Monday, March 26, 2012

Grey Day; Black Jack

The grey day was clouding my mind. Ever the story of Dr. Jekyll and Mr. Grey.  It was like a sickness that had enveloped me, wrapping itself and tinging my thoughts with moroseness. I should have been bright and beaming but I was weighted down under grey. I went down to the National Building Museum to see the Unbuilt Washington exhibit, designs on DC that never were.

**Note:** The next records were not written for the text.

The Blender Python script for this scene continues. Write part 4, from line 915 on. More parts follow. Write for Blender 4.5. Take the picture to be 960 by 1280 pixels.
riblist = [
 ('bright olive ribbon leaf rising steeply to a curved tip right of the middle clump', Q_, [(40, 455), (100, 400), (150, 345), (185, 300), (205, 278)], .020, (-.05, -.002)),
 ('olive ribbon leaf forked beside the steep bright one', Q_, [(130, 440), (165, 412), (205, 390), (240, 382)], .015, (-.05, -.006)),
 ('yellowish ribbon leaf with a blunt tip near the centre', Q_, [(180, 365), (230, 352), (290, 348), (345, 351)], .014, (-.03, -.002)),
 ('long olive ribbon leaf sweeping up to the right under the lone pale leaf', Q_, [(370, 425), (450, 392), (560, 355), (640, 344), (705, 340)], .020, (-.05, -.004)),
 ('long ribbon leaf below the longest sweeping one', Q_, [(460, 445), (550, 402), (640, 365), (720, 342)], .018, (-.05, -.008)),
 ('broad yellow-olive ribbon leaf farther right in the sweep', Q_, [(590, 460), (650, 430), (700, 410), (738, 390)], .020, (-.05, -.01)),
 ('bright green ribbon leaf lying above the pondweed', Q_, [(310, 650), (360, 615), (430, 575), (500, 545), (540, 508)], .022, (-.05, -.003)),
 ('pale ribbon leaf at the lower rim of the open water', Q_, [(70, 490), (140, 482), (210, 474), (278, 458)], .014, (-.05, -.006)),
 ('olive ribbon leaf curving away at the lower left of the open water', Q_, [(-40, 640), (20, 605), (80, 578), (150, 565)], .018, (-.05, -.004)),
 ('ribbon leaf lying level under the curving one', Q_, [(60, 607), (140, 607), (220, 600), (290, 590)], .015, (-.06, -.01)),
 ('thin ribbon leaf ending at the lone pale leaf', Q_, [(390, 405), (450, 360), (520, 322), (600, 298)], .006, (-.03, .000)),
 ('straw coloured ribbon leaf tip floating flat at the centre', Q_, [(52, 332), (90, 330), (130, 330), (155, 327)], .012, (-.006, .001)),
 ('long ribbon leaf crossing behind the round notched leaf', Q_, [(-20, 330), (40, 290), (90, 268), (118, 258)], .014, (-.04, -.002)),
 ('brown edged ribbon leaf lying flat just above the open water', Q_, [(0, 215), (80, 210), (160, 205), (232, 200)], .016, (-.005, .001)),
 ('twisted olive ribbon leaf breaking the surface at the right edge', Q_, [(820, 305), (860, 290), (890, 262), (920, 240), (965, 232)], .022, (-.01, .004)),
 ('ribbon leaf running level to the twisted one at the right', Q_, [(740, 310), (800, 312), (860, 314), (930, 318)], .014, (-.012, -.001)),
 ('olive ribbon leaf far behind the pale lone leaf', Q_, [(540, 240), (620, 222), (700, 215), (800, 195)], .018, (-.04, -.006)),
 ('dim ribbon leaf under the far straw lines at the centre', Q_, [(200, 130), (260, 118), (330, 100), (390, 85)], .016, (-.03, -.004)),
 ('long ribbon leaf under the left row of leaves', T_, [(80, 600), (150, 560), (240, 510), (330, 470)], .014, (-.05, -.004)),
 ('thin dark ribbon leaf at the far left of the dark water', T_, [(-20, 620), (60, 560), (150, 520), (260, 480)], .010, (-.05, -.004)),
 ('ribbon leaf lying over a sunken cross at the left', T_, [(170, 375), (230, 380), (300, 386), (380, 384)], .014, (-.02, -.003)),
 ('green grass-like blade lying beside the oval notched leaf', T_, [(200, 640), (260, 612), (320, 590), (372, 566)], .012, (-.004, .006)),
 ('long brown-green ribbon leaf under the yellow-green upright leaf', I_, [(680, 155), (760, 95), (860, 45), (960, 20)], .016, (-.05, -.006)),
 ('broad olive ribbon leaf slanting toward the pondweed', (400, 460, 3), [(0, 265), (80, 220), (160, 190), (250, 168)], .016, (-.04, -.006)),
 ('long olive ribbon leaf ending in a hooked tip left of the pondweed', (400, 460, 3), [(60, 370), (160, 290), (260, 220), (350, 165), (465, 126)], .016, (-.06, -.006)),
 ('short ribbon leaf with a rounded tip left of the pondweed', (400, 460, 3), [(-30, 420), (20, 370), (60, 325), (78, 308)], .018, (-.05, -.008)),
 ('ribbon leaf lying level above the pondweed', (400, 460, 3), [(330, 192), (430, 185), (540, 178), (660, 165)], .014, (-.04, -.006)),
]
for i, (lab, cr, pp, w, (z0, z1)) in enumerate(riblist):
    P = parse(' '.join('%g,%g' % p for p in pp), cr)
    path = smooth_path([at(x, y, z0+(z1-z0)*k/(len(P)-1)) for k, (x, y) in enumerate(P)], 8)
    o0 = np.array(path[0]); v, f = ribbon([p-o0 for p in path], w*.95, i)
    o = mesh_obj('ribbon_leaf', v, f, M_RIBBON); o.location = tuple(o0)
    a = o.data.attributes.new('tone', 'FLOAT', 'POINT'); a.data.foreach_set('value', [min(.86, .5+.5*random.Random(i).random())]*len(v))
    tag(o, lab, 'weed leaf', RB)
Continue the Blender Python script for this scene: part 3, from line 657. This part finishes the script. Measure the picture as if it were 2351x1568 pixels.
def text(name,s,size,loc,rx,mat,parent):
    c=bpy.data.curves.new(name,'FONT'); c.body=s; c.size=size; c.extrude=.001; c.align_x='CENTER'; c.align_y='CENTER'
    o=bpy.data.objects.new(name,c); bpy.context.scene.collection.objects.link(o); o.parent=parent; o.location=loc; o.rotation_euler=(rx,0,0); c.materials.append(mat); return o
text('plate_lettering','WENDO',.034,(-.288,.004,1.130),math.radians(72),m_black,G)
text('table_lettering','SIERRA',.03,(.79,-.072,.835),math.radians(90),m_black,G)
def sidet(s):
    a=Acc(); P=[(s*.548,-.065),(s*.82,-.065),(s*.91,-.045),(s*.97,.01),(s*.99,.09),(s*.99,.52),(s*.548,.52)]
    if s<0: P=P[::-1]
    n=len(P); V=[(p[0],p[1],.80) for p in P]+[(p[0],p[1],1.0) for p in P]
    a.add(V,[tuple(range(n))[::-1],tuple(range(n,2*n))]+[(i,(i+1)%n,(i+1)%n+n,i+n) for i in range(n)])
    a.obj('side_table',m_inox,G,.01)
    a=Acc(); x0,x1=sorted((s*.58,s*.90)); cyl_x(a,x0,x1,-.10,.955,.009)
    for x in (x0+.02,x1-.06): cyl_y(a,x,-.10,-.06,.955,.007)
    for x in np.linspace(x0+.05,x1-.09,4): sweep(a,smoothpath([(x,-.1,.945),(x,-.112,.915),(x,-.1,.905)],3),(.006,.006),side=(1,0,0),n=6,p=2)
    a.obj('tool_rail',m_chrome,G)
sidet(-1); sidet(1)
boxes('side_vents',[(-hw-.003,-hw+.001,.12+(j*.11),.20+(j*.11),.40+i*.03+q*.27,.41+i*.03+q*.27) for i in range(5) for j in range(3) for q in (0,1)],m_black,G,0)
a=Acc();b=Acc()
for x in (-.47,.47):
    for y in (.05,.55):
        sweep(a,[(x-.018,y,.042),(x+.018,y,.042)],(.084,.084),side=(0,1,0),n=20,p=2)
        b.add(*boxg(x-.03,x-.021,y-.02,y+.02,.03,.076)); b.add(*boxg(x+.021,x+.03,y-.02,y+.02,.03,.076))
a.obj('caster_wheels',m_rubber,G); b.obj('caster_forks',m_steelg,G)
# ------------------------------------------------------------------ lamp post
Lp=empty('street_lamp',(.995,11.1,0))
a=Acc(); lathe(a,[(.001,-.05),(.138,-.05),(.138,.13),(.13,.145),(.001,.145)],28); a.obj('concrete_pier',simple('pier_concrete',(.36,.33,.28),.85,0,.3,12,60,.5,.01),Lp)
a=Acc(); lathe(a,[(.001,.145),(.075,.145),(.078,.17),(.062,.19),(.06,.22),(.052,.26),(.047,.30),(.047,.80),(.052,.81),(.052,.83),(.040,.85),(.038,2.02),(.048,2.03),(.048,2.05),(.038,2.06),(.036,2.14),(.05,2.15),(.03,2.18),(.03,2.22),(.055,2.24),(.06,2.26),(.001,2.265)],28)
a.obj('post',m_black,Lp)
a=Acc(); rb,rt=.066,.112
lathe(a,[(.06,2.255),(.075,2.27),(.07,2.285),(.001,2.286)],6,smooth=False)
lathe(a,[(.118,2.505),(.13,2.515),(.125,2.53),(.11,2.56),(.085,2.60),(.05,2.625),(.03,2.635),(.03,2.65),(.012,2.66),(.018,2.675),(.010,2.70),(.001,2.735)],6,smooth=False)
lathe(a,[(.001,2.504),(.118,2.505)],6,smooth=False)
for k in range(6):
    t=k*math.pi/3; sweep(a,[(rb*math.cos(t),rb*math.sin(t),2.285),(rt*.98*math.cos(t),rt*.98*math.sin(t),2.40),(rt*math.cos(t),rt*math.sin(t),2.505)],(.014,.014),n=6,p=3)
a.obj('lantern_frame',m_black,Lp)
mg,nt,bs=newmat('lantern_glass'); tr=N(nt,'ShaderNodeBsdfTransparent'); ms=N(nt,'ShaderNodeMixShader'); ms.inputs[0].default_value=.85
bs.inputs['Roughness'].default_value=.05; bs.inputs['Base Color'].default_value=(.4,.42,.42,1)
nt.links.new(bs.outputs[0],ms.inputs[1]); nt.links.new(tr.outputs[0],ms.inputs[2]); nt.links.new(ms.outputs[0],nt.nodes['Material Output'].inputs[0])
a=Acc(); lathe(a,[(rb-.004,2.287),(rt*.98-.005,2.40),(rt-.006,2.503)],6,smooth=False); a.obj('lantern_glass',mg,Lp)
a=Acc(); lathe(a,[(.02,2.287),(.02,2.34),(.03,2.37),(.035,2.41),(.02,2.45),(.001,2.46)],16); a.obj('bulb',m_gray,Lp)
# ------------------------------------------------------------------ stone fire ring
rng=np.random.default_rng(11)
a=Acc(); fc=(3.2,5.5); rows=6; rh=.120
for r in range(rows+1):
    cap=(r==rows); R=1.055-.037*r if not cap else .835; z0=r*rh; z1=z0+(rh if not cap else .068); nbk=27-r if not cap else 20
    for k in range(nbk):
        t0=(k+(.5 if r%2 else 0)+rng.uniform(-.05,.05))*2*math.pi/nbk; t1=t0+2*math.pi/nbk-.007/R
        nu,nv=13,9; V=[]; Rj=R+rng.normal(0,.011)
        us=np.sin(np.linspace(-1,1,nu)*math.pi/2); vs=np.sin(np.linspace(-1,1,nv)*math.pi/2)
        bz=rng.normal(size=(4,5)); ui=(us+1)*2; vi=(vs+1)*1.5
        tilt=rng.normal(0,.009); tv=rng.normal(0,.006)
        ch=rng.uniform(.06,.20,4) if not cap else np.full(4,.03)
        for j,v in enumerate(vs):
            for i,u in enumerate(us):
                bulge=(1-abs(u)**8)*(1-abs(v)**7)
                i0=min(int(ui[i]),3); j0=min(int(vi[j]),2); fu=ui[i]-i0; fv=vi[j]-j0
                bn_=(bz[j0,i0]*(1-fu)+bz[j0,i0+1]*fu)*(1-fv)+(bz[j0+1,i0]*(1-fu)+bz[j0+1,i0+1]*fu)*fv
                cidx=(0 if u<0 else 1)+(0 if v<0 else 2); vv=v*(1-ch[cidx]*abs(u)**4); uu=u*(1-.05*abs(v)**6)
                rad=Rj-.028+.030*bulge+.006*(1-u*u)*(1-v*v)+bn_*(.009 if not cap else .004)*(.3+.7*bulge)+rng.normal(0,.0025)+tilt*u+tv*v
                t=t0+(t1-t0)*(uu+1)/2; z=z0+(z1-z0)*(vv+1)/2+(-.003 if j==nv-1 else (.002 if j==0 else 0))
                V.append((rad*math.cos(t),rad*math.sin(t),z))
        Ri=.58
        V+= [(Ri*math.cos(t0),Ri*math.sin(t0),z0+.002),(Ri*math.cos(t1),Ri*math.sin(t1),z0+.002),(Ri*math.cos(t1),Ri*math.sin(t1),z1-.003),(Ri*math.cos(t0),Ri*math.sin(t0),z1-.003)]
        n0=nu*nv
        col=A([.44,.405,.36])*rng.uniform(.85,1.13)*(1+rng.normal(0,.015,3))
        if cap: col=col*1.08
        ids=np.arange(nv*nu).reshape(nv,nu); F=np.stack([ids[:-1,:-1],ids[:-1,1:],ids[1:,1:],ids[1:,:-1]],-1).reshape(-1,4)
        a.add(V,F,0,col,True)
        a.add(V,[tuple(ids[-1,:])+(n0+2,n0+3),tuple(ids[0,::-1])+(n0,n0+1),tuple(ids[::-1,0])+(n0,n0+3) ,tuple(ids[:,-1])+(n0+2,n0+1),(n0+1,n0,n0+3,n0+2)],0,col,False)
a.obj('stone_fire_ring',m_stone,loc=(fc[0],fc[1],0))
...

Thankfully, as I was departing the weekend grey was clearing.  I made my way in the sunnier afternoon and ended up at a monument for Black Jack Pershing.  If ever there was an American great who seems to have been largely forgotten--confined to parks bearing his name and legions of homeless.  Black Jack was a real American hero, involved in everything from the Spanish-American War and the pacifying of the Philippines to chasing Pancho Villa around Mexico to leading the American armies through the trenches of Europe (Historical note: "Black Jack" Pershing's army did not have Black troops fighting in it, and amazingly, Black American combat troops were placed under French command.  Shocking...).  Anywho, I could use a good book on Black Jack if anyone can recommend one.  Perhaps we need a good movie on the man.

From Pershing Park, I wandered into the Willard Hotel, the illustrious abode from whose gilded lobby we received the term "lobbying."  A low light gilded delight, nonetheless, and guests were enjoying their tea with clotted cream as I enjoyed the gilded reflections in marble tables as a kimono-clad woman plucked a Japanese board guitar.